DCSIMG

€1.7m funding to ‘change dynamic’ of transport in Limerick

Minister Alan Kelly with Niall Greene, LIT; Conn Murray, Limerick city and county manager, and Mayor Cllr Kathleen Leddin, launching the funding. Picture: Dave Gaynor

Minister Alan Kelly with Niall Greene, LIT; Conn Murray, Limerick city and county manager, and Mayor Cllr Kathleen Leddin, launching the funding. Picture: Dave Gaynor

  • by Alan Owens
 

OVER €1.7 million of sustainable transport grants have been announced for Limerick that it is hoped will “change the dynamic of transportation” in the city.

Minister of State for Public & Commuter Transport, Alan Kelly, made the funding announcement at LIT this Tuesday, which will be used to remove pinch-points, improve public transport, cycling and pedestrian links throughout the city.

Key parts of the plan will see €1m allocated for the completion of the bus lane on Ballinacurra Road, €200,000 on improving access to Colbert station, while €70,000 will also be spent on planning and design for improved cycling links between LIT and the city.

A cycle planner ‘app’ for the city will be commissioned as part of the funding, as well as removing ‘pinch points’ to improve cycling in the city.

The funding will be administered by the National Transport Authority and is part of the overall smarter travel project implemented by the department. The €1.7m for 2014 is “more than what was projected initially” as part of that €9m project, the minister explained.

“I am not happy with the volume of people who use bus transportation in Limerick, we need to increase that and a lot of the changes we are making are to try and help that,” said Mr Kelly.

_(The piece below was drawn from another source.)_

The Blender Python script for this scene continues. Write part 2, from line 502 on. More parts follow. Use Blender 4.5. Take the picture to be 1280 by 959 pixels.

“There is huge will towards a change in the dynamic of transportation in Limerick, in particular we need to get more people out of cars, cycling and walking and public transport have to be promoted more.

“All of this funding is designed to improve the public transport and cycling offering within Limerick city,” he added.

Limerick city and county manager Conn Murray said the funding was “extremely important” and would continue to add momentum toward the Limerick 2030 plan.

“I think it is particularly important that every access point in the city is re-examined and the minister is enabling now to add that, which was an important part of 2030,” he said.